Рецензия на книгу
Записки из подполья
Фёдор Достоевский
Аноним23 ноября 2025 г.Как подпольный человек родил кафкианский кошмар
Однажды в отпуске я подсунул Гроку свои дневниковые записи на предмет литературного анализа. Тот заявил, что лирический герой напоминает ему подпольного человека Достоевского. Мне это польстило, но с произведением я знаком не был. Пришлось наверстывать. А вдруг правду говорит шельма кремниевая?
Прочитал и вот что скажу. Роман состоит из двух частей. Первая далась мне трудно. В ней ничего не происходит: всю дорогу подпольный человек только и делает, что мусолит по кругу сначала одну тему, потом другую, затем третью. И ладно бы он говорил что-то, что заставило бы залипнуть на одной букве на полчаса (как с ницшеанским Заратустрой , например) — нет, это просто какой-то бред бедолаги, который от одиночества начал немного «отъезжать». Особенно меня раздражали и вводили в состояние дефицита внимания его рассуждения «о человеческой выгоде». «Борис, ты не прав!» — хотелось возразить ему. И так бы я не выдержал подобного издевательства над собой и бросил чтение, но во второй части появилась какая-никакая драматургия: классик решил столкнуть нашего унылого философа с внешним миром. Миром, впрочем, довольно вялым и вполне обыденным, скажем прямо, но на фоне шизоидной первой части и этого было достаточно, чтобы реанимировать мой интерес. Здесь я и правда стал узнавать брата Колю — то, на что намекал Грок. И я имею в виду не сюжетные параллели, а сходство в ответной реакции человека на столкновения с социумом — уход во внутренние лабиринты вместо активных действий снаружи. Правда, до подпольщика мне еще расти и расти. Например, нечто похожее на эпизод с офицером случилось и со мной — но я так не зацикливался на этом: ну, было и было, чего бухтеть-то.

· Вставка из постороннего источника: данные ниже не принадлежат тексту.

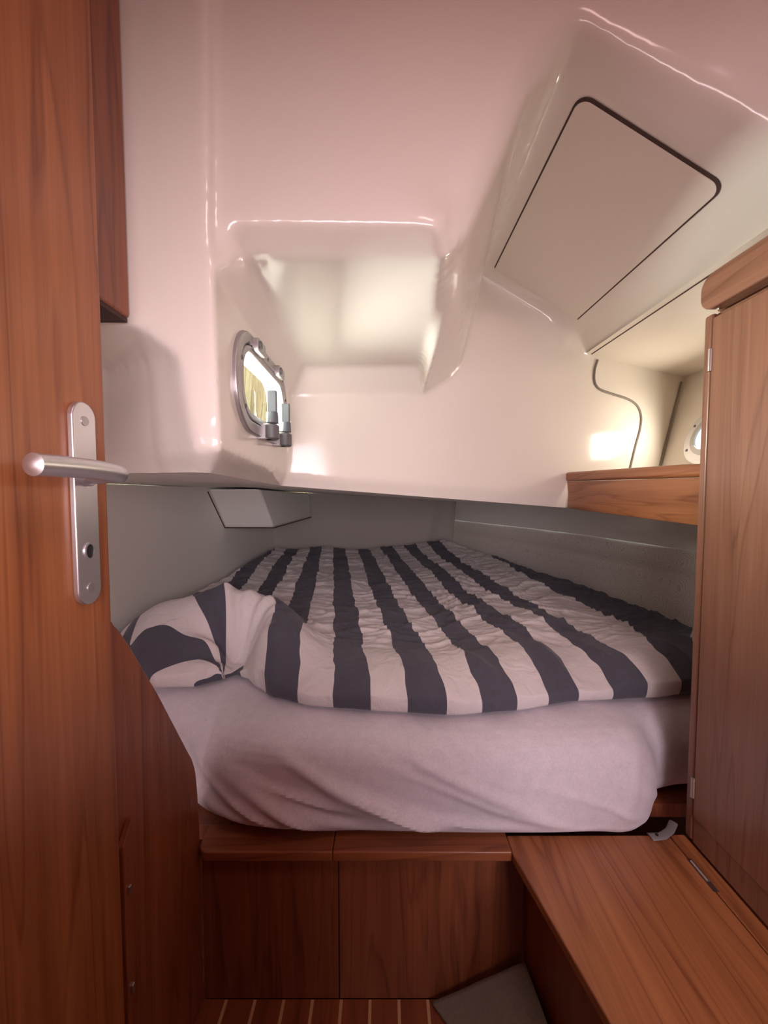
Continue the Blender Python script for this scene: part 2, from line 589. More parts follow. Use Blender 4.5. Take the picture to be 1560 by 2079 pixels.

Кстати, именно во второй части до меня дошло, почему именно это произведение, как утверждается, повлияло на творчество Кафки . Здесь те же бесконечные руминации, длинные сомнения, гипотетические «а если бы». Те же нелепые монологи минут на пять, замаскированные под диалоги — в реальной жизни, если собеседник не пуляет в тебя репликой так долго, то он либо немного умер, либо сдувшийся футбольный мяч с нарисованным лицом. У обоих авторов происходящее не суть важно — балом правят мысли одного конкретного героя, которые замкнутыми петлями накидываются на его условные перемещения из точки А в точку Б. Они, эти мысли, и есть фабула, и они в совокупности создают ту самую атмосферу тревоги, ради которой все это и писалось. Разница в экспрессии: если кафкианские коридоры условны, абсурдны и по-холодному отчужденные, то в «Записках» локации предельно осязаемы и приземлены, как в газете или милицейском протоколе: шел мокрый снег, Петербург, у Пяти Углов. Вот только подпольный индивид, помещенный в эти стены, молча орет от боли, стиснув зубы, тогда как кафкианский среднестатистический белый мужчина недоуменно пожимает плечами, попутно чувствуя вину без вины и отбиваясь от прилипчивых барышень. Кроме того, как и все крупные произведения Кафки, «Записки» так же ничем не заканчиваются, как бы намекая, что все может и дальше тем же макаром идти по кругу, уходя в спираль гнетущей безысходности, потому что никакого катарсиса не будет и вообще, его быть не должно по задумке. Только в отличие от Франца Германовича, который хитро делал вид, что не дописал (но мы ведь ему не верим, правда?), Достоевский финалит заставкой из Ералаша: дескать, общий смысл вы уловили, мальчишки и девчонки, а подпольный человечек-тот продолжил строчить, просто я вас пожалел. Спасибо, Федор Михалыч, за честность.
И вот что интересно — в этом, наверное, прелесть классической литературы. Несмотря на то, что роман читался тяжело, месяца через полтора ко мне стали приходить разные мысли. Как будто книжица, сделав мне лоботомию без анестезии, посадила в мозг семечку, и из нее спустя время выросло небольшое растение. И я этому рад. Вот только бы не было так больно в процессе посадки.